東北大学は、シリカナノ粒子を付着させたニッケルモリブデン卑金属多孔質合金の上にグラフェンを蒸着することで、ナノサイズの穴の空いた3次元構造を持つグラフェンで覆われた、酸性電解液中で長時間溶けずに水の電気分解で運用できる水素発生電極を開発した。

筑波大学数理物質系 伊藤良一准教授、大阪大学 大戸達彦助教、東北大学 阿尻雅文教授らが協力して成功。研究の成果は、2018年3月16日付「ACS Catalysis」で公開された。

このグラフェンのナノサイズの穴は、酸性条件下ですぐに溶解してしまう卑金属電極に対して、「酸性電解液と卑金属表面との過度の接触を防いで卑金属の溶出(腐食)を最小限に抑える」、「酸性電解液と卑金属表面が直接接触できるナノサイズの化学反応場を与える」という二つの役割を持っている。

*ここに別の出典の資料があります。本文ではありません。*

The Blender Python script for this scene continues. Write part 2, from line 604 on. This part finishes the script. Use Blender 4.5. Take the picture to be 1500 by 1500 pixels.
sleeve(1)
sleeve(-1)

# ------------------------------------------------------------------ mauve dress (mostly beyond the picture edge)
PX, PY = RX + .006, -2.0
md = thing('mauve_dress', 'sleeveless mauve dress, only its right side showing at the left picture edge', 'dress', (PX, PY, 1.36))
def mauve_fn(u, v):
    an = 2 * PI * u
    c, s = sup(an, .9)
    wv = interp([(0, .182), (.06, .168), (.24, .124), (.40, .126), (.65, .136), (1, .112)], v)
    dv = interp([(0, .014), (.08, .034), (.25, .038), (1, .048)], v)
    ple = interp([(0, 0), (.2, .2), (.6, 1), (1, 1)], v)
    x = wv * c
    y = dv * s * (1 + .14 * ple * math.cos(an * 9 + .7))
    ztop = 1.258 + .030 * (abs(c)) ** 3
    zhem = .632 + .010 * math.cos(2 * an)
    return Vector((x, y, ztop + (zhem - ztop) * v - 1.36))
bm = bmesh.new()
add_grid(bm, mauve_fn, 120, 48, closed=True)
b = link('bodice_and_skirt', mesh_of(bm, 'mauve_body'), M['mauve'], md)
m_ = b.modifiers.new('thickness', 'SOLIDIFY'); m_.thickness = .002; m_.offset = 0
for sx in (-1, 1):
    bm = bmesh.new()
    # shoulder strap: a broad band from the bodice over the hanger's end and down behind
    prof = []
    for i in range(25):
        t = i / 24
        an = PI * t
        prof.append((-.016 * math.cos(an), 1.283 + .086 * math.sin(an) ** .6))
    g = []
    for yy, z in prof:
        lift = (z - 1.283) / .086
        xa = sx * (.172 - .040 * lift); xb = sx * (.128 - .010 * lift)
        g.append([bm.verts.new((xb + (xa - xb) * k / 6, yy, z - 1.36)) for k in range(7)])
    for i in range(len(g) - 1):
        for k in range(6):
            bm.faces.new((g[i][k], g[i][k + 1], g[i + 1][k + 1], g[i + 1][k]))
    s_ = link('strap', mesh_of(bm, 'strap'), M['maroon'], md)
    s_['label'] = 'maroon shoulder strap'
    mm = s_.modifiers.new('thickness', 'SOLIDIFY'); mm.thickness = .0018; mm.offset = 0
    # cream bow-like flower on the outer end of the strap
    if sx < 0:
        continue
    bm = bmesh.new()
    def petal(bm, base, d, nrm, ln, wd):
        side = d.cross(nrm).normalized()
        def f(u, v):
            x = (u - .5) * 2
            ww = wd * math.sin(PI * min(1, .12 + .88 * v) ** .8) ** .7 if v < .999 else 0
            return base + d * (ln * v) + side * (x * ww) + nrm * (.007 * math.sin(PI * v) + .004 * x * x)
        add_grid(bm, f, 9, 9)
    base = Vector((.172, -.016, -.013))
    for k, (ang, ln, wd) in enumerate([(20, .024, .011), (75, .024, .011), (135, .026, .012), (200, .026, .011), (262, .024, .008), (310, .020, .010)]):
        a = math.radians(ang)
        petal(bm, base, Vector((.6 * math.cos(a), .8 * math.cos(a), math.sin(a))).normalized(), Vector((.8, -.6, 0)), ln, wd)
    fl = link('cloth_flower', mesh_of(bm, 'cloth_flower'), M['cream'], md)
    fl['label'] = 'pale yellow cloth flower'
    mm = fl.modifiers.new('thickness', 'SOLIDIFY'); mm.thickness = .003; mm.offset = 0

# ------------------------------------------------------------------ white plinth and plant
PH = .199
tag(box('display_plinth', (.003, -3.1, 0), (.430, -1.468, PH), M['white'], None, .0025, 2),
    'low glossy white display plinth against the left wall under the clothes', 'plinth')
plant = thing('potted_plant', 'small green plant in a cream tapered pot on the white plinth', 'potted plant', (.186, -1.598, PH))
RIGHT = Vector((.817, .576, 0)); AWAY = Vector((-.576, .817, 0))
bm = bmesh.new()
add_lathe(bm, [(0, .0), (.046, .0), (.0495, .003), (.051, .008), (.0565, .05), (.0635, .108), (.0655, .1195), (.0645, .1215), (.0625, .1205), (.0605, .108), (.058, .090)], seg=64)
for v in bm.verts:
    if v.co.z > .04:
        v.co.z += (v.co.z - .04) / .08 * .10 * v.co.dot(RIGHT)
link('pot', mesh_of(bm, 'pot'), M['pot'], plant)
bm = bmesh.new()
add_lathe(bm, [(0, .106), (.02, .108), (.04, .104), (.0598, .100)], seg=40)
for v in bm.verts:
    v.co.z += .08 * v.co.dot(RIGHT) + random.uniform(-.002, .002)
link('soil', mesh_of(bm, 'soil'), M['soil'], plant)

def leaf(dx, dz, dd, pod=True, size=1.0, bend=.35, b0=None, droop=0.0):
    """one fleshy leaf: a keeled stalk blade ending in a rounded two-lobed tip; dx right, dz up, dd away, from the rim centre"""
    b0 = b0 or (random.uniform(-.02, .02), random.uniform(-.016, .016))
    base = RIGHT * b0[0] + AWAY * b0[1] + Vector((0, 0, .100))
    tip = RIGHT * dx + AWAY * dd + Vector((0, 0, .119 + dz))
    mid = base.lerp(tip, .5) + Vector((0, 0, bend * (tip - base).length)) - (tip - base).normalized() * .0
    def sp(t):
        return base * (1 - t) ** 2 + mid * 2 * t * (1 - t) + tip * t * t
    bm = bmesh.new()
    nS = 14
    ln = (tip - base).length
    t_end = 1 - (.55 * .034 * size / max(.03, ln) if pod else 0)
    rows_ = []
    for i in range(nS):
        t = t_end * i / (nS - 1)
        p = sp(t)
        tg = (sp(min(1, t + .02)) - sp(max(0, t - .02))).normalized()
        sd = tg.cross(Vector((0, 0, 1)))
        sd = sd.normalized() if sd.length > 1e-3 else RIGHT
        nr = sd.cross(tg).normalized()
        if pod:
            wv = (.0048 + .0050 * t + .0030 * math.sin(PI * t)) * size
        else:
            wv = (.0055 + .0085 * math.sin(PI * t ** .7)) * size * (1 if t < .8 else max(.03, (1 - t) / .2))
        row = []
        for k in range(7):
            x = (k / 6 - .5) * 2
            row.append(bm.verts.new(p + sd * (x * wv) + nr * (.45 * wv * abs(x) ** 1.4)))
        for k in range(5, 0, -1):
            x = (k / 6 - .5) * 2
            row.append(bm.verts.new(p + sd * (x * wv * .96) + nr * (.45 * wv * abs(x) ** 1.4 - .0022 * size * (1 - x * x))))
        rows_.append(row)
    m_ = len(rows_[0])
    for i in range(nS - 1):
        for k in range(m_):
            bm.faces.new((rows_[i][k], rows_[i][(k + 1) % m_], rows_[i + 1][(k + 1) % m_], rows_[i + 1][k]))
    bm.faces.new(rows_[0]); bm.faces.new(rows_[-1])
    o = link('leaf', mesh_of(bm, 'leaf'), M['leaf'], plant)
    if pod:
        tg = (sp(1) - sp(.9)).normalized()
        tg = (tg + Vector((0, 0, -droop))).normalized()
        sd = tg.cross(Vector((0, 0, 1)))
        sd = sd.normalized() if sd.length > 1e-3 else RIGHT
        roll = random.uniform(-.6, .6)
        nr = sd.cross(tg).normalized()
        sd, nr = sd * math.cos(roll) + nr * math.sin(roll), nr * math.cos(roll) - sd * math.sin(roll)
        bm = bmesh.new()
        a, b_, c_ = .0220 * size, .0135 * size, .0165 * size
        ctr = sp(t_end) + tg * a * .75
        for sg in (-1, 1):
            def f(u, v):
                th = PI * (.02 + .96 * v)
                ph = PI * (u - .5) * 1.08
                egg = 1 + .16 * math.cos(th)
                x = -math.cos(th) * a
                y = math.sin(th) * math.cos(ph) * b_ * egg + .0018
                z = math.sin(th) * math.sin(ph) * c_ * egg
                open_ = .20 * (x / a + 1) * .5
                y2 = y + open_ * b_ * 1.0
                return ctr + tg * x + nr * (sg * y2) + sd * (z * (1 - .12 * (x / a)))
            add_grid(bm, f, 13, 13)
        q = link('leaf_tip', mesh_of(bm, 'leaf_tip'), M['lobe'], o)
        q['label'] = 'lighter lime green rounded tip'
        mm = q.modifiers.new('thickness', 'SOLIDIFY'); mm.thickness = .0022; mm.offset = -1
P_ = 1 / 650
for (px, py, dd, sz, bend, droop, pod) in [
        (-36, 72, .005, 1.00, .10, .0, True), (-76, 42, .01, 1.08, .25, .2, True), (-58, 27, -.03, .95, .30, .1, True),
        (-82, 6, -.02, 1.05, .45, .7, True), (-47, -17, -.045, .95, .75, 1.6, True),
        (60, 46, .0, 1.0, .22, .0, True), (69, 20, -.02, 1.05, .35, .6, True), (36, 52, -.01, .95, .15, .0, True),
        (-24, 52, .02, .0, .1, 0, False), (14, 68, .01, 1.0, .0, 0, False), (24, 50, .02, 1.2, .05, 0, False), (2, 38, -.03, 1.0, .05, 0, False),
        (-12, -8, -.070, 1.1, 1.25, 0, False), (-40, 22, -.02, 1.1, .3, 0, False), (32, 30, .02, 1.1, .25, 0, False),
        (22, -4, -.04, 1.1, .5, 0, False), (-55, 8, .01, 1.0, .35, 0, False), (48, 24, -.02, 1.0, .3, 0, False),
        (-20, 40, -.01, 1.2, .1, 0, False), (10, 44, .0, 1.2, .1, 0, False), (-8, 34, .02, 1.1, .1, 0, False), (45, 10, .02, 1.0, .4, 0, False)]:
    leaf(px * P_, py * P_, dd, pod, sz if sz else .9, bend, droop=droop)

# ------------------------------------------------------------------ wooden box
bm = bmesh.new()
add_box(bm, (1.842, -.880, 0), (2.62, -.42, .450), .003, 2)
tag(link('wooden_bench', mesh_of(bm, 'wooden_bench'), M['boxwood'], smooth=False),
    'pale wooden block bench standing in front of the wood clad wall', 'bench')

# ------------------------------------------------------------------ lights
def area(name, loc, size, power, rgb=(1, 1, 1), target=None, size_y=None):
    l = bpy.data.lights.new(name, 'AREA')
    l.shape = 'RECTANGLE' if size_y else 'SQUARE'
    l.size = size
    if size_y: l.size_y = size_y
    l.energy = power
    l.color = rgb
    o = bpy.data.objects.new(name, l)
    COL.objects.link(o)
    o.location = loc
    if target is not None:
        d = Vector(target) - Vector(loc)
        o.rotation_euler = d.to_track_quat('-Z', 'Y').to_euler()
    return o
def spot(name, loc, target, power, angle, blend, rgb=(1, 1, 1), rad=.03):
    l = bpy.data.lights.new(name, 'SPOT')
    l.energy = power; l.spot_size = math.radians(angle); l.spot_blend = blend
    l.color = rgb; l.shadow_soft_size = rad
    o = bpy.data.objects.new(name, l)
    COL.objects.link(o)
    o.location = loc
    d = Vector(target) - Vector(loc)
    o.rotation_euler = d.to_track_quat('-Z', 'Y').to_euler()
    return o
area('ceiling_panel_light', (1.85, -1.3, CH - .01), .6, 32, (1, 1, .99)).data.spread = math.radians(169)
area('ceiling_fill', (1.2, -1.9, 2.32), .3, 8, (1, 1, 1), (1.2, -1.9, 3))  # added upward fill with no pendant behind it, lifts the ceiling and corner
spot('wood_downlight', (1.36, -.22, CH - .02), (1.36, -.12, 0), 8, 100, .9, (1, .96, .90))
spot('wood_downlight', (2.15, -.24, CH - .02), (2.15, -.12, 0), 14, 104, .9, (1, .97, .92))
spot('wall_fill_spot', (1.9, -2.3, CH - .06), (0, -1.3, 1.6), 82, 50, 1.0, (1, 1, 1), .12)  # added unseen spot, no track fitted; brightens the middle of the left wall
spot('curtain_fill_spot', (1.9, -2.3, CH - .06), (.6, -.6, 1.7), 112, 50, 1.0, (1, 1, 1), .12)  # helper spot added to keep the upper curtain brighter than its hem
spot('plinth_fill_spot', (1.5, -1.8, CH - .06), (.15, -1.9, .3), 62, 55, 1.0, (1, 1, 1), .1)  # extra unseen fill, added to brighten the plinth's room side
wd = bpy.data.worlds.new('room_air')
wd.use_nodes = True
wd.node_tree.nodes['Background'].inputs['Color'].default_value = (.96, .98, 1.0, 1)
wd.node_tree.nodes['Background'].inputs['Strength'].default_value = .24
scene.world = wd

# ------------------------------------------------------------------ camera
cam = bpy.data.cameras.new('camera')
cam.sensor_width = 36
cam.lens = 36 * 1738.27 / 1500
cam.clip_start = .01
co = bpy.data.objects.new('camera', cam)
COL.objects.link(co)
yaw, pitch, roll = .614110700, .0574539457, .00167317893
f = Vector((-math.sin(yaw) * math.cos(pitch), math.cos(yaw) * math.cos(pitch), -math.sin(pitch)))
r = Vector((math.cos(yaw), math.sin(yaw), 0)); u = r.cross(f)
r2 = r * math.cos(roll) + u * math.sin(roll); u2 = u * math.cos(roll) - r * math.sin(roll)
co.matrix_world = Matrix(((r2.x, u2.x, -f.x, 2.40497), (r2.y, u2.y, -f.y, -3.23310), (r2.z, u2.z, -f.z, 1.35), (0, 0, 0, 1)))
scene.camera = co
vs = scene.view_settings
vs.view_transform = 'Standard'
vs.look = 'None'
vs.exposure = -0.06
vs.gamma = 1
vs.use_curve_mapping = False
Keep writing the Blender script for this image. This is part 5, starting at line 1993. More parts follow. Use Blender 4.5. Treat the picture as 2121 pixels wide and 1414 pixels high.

研究で開発した卑金属合金電極は、従来の卑金属電極は酸性電解液で10分も経過せずに腐食してしまうのに対して、初期電流値を2週間以上維持した。現在、次世代エネルギー源として注目される水素の、クリーンな製造プロセス(水の電気分解)において、電極に用いられている白金(1グラム当たり3800円程度)の使用量を減らすことが課題となっている。この電極は白金の100分の1のコストで合成できることから、大量生産への移行を視野に、低コストな電極への展開が期待されるという。